**Recorded information**
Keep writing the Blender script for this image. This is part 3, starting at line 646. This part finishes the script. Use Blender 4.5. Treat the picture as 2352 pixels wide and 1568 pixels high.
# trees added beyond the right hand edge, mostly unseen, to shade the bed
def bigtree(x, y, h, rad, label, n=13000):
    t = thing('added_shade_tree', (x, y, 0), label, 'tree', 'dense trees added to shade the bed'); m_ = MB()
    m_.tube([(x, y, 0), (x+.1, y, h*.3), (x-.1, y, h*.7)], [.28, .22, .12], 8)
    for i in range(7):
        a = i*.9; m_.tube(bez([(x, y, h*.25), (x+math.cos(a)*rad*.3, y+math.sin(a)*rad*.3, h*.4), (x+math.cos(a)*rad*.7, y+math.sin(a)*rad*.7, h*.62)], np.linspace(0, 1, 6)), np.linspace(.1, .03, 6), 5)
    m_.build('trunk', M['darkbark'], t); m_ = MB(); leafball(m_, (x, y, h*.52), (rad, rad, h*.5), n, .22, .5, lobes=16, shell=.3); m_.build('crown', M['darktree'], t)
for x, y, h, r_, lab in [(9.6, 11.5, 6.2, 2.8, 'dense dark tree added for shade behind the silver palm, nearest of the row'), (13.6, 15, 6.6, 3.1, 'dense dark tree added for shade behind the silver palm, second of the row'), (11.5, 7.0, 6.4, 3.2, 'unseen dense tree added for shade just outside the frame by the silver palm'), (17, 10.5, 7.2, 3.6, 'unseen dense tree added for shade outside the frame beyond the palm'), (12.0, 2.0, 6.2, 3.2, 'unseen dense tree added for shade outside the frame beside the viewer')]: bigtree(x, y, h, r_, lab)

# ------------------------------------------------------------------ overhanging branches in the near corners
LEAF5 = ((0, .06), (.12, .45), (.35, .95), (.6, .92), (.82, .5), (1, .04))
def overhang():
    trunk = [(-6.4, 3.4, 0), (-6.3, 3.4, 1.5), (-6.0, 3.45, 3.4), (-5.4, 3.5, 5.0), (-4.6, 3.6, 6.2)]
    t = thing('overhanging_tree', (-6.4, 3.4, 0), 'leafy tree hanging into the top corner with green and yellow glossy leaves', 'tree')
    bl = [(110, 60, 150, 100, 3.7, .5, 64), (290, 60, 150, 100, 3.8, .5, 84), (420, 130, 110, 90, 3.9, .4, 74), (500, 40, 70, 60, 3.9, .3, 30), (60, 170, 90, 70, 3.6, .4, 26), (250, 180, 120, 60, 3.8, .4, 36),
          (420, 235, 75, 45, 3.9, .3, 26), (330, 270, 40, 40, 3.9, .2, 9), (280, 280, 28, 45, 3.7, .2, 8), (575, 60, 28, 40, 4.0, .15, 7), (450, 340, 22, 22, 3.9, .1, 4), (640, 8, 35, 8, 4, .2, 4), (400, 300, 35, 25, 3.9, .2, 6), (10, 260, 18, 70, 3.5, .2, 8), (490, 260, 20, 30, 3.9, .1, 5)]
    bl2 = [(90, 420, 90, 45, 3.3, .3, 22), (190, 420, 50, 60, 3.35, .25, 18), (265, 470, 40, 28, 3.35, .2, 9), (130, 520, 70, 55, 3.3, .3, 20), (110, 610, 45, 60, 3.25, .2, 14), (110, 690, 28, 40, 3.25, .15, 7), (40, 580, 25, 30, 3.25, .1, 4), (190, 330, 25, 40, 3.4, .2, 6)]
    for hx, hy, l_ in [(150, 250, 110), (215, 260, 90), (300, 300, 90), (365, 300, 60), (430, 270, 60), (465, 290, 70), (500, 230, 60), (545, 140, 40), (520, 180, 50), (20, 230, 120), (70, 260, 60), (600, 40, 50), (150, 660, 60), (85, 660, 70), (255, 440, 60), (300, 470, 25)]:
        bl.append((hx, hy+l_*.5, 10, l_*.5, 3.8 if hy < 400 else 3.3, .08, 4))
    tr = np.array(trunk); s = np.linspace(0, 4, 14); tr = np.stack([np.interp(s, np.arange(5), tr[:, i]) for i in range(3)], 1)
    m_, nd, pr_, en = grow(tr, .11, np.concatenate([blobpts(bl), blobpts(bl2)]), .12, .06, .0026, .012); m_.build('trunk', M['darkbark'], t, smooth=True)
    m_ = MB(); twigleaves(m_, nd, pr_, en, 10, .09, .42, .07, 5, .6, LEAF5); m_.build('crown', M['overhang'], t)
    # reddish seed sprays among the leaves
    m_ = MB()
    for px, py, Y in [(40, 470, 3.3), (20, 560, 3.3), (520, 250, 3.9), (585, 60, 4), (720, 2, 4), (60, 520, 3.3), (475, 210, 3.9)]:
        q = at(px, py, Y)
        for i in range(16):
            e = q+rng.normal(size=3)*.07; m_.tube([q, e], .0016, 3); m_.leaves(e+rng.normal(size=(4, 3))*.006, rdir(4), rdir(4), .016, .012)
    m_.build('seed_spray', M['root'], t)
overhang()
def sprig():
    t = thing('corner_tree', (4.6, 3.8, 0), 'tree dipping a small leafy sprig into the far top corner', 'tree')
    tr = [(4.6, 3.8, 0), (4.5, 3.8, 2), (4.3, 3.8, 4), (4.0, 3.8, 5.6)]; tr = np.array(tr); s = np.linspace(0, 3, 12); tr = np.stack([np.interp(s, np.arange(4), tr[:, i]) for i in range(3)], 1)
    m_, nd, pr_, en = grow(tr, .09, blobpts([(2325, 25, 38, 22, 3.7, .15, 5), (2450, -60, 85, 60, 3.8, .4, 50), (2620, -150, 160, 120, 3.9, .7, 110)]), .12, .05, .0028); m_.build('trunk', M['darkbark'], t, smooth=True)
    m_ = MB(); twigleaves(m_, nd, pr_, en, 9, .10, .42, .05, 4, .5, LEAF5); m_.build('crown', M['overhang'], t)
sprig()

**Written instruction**
In the listing above, please print only the lines from the first one to the line where "for x, y, h, r_, lab" appears, exactly as written, both of those lines included.

**Task solution**
Keep writing the Blender script for this image. This is part 3, starting at line 646. This part finishes the script. Use Blender 4.5. Treat the picture as 2352 pixels wide and 1568 pixels high.
# trees added beyond the right hand edge, mostly unseen, to shade the bed
def bigtree(x, y, h, rad, label, n=13000):
    t = thing('added_shade_tree', (x, y, 0), label, 'tree', 'dense trees added to shade the bed'); m_ = MB()
    m_.tube([(x, y, 0), (x+.1, y, h*.3), (x-.1, y, h*.7)], [.28, .22, .12], 8)
    for i in range(7):
        a = i*.9; m_.tube(bez([(x, y, h*.25), (x+math.cos(a)*rad*.3, y+math.sin(a)*rad*.3, h*.4), (x+math.cos(a)*rad*.7, y+math.sin(a)*rad*.7, h*.62)], np.linspace(0, 1, 6)), np.linspace(.1, .03, 6), 5)
    m_.build('trunk', M['darkbark'], t); m_ = MB(); leafball(m_, (x, y, h*.52), (rad, rad, h*.5), n, .22, .5, lobes=16, shell=.3); m_.build('crown', M['darktree'], t)
for x, y, h, r_, lab in [(9.6, 11.5, 6.2, 2.8, 'dense dark tree added for shade behind the silver palm, nearest of the row'), (13.6, 15, 6.6, 3.1, 'dense dark tree added for shade behind the silver palm, second of the row'), (11.5, 7.0, 6.4, 3.2, 'unseen dense tree added for shade just outside the frame by the silver palm'), (17, 10.5, 7.2, 3.6, 'unseen dense tree added for shade outside the frame beyond the palm'), (12.0, 2.0, 6.2, 3.2, 'unseen dense tree added for shade outside the frame beside the viewer')]: bigtree(x, y, h, r_, lab)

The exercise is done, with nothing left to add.